Yep, totally attainable. That is, if Cecil Beaton's handy to rework your entire house like some deco dreamscape. I do love the idea of almost-Depression era Americans coming from their modest digs to see these cathedral ceilings castles of the modern age. Give 'em glitz! Give 'em glamour! Give 'em their ten cents worth!

One of the things the box synopsis and other reviews I've seen kept mentioning was Douglas Fairbank Jr's onscreen imitation of John Gilbert, John Barrymore, and his own famous father. They weren't half bad, but I wasn't blown away either. While John Gilbert was reduced to a lot of tango'ing, smoldering, and smiling (which he definitely does in equal parts) in DF's imitation of the actor, and Fairbanks's Fairbanks was helped a long a great deal by his filial resemblance to said swashbuckler, the really good one in my book was his Barrymore. Or, specifically, Barrymore as Mr. Hyde in his famous Dr. Jekyll and Mr. Hyde. Take a look at the side by's really pretty good!

Last but not least, these wedding ring ads ran in Photoplay in 1929 as a tie-in with Our Modern Maidens. And did you know, Joan and Doug themselves had married two months before the movie's August release date that year. They divorced four years later (Anita Page didn't have anything to do with that one, though). They look happier in these stills than they ever did in the movie!

Anyway, definitely worth a look if you're hankering for twenties' entertainment and flappers galore. I might suggest Our Dancing Daughters a little over this, but bookended, they're as much an interesting look at some of the social constraints of young moderns as they are their clothes and activities. Note: I am very biased because I would watch Joan Crawford in anything, but wasn't it exicting to see her here at the beginning of her career as a bonafide s-t-a-r?

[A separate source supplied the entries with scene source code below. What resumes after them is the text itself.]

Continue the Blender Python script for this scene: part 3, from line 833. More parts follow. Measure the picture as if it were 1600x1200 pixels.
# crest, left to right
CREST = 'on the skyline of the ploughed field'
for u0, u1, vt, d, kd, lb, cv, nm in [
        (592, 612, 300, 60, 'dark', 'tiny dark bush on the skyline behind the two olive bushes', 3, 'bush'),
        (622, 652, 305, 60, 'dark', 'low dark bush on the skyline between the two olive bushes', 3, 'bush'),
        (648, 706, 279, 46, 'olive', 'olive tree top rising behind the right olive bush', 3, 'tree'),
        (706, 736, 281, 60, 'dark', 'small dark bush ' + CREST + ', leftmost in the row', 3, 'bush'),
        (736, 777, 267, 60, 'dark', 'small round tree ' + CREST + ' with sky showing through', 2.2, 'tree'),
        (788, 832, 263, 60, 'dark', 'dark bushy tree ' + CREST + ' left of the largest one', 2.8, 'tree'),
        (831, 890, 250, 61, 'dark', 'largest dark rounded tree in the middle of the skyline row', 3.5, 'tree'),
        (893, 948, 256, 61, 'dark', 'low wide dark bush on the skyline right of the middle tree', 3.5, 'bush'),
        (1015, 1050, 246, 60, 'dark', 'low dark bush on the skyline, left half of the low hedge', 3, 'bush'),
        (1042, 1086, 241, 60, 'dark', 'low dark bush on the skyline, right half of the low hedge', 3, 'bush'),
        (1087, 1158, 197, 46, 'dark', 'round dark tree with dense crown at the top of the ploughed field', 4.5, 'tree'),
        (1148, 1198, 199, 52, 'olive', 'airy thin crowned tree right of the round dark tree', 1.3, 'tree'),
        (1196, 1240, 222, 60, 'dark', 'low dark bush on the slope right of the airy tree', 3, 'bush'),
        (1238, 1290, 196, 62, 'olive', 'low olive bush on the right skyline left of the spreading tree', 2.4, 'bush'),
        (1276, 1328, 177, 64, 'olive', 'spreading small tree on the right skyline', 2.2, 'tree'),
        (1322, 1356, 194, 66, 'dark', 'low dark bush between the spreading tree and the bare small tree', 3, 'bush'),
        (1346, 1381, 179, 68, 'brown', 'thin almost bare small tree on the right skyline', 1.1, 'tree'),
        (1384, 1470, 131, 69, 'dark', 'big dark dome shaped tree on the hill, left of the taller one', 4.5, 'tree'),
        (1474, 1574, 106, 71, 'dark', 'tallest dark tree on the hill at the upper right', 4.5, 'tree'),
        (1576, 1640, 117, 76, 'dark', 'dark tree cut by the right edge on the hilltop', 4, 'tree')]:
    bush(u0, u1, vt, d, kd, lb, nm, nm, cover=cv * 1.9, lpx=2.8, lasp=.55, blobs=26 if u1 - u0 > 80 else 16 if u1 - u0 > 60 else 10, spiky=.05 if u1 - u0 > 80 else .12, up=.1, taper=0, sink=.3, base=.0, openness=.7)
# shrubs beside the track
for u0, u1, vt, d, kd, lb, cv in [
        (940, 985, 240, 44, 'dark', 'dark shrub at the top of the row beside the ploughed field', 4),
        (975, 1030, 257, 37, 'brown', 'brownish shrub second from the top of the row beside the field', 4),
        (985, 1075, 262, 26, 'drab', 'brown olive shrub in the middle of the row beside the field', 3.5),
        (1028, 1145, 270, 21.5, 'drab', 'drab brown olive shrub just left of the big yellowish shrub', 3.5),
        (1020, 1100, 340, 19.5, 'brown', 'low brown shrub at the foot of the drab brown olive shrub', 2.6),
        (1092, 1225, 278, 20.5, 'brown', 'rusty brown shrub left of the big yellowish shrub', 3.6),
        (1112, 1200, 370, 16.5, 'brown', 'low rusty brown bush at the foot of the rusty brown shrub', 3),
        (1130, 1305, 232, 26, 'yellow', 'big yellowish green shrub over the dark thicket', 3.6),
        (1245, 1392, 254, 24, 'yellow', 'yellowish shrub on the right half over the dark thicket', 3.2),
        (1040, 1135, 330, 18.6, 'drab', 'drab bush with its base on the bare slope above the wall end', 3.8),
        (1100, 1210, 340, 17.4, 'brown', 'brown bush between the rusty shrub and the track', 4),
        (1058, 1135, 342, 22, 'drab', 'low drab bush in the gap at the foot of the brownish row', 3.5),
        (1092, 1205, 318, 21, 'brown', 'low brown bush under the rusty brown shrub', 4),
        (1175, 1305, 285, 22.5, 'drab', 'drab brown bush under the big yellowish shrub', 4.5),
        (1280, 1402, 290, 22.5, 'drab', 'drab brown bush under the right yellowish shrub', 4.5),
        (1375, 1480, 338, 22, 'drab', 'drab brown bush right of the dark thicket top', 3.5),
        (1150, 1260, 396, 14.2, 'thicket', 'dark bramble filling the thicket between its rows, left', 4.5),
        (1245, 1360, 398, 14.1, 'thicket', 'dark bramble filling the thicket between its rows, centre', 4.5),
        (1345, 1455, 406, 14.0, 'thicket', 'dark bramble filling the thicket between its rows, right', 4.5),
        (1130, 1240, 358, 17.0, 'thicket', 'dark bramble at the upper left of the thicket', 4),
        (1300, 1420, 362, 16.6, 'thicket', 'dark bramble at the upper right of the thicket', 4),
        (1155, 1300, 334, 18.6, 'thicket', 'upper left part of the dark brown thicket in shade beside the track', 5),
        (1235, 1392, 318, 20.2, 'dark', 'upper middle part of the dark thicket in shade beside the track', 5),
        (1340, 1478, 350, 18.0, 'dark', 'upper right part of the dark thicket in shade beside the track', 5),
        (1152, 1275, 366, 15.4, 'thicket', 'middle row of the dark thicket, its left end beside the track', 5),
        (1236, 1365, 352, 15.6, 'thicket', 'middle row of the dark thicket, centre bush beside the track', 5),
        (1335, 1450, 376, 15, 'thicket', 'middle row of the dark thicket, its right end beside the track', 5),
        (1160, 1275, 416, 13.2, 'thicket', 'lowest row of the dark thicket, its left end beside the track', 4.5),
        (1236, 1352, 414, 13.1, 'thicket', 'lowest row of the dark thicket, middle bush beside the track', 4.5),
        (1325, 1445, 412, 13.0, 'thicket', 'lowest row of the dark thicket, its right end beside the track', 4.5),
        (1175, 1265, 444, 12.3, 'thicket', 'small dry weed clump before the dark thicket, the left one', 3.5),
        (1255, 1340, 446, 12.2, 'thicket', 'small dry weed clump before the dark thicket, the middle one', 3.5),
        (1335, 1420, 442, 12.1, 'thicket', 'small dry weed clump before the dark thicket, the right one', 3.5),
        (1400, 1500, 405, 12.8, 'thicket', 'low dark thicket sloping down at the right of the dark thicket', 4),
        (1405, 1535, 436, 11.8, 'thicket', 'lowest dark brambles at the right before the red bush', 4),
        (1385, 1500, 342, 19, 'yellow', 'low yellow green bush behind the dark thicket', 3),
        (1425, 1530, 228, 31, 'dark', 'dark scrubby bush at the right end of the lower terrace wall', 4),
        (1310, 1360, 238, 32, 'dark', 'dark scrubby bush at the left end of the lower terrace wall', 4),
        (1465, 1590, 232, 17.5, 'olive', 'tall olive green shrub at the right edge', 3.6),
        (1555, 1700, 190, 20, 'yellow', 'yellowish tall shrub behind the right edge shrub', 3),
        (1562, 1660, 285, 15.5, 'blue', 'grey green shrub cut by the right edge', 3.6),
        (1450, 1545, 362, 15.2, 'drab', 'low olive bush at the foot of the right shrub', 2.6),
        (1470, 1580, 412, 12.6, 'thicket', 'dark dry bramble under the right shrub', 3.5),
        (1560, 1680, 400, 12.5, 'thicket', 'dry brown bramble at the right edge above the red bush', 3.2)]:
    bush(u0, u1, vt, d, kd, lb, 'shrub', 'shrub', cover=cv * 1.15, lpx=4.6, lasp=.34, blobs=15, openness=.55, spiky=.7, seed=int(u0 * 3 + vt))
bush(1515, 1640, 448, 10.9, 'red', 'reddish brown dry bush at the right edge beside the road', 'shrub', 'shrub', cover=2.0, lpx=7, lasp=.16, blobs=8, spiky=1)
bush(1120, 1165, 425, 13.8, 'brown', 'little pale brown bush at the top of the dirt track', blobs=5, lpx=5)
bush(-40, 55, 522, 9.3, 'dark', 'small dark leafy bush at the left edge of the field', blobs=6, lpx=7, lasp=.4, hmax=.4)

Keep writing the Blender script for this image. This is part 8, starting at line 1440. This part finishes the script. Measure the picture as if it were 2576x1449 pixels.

So! What do you think? Have you seen this or any other old movies lately? What movies are out there that you've seen stills/pictures from but never gotten around to seeing? Are you a Joan fan? How do you react to her wildly different appearance in her twenties' movies versus other stages in her career? Let's talk!

I gotta get going, but I'll see you back here tomorrow for Photo Friday! Til then.


  1. That black and white cloche hat is crazy great!

    I recently watched "Of Human Bondage." I don't think I liked the story very much, but Bette Davis and Leslie Howard were good!

    1. Her wardrobe is KILLING. IT. In this movie. I want all of it! And "Our Dancing Daughters" might even have better clothes. It's a close call.

      Oh, I am a huge Bette Davis fan, I LOVE how nasty she is to poor Phillip in that movie. "Every time you kissed me, ya know what I use to do? I use to wipe my mouth, WIPE MY MOUTH, I DID! Yewww diiiisssgust me." All eyes and malice in that tiny little package. Great movie!

  2. Haven't seen this one yet but it's on my to-watch list! Love Douglas Fairbanks, Jr.

    I find the 20s really fascinating because, as you said, it looks terribly modern but there were still huge social consequences for behavior we find commonplace today. Some of the Ladies' Home Journal articles on the dangers of jazz and drink are nauseatingly self-righteous.

    1. I'm so glad you agree about the morality issue! I'm not the MOST progressive person in the world but I was watching this like, "It's not the end of the world, people! SERIOUSLY?" Even considering the times, it was a little heavy handed.

      Have you read DFjr's book "Salad Days"? One of my FAVORITE. HOLLYWOOD MEMOIRS.

  3. Next you have to finish the trilogy with OUR BLUSHING BRIDES! Not as great as the first two, but still fun. Our flappers are now 1930s "woiking goils".

    Watched MORNING GLORY (1933) last night; it was just okay. I think part of it is that I'm impossibly irritated by Katharine Hepburn. :D

    1. ME TOO OMG. I both love and hate La Hepburn. She's one of those people who, in some movies, I'm with her 100%, love how strong she is, want her wardrobe, etc, etc. Then other movies, I feel like shouting at the screen, stamping my feet, leaving the room. "GET OVER YOURSELF, woman, oh my Goddddd...." I forgive her for "Morning Glory" over how much I love her over the top modern woman in "Woman of the Year". Isn't it funny in MG how much more grown up Douglas Fairbanks looks, even though it's only four years later? At nineteen, he looks about 14, whereas at twenty three, he looks like he might be able to vote at least?

      I need to see that and the Lon Chaney movie you recommended this weekend; will be back with movie lover shop talk to talk.

  4. I haven't seen this one-but now I really want to. I love Joan, especially early in her career. One of my favorite of her movies is Untamed, she is such a little spitfire as Bingo.

    I watched The Great Lie again the other night-sigh....Bette Davis and Mary Astor?? Heaven! Mary is star of the month on TCM for March-my DVR will be working overtime!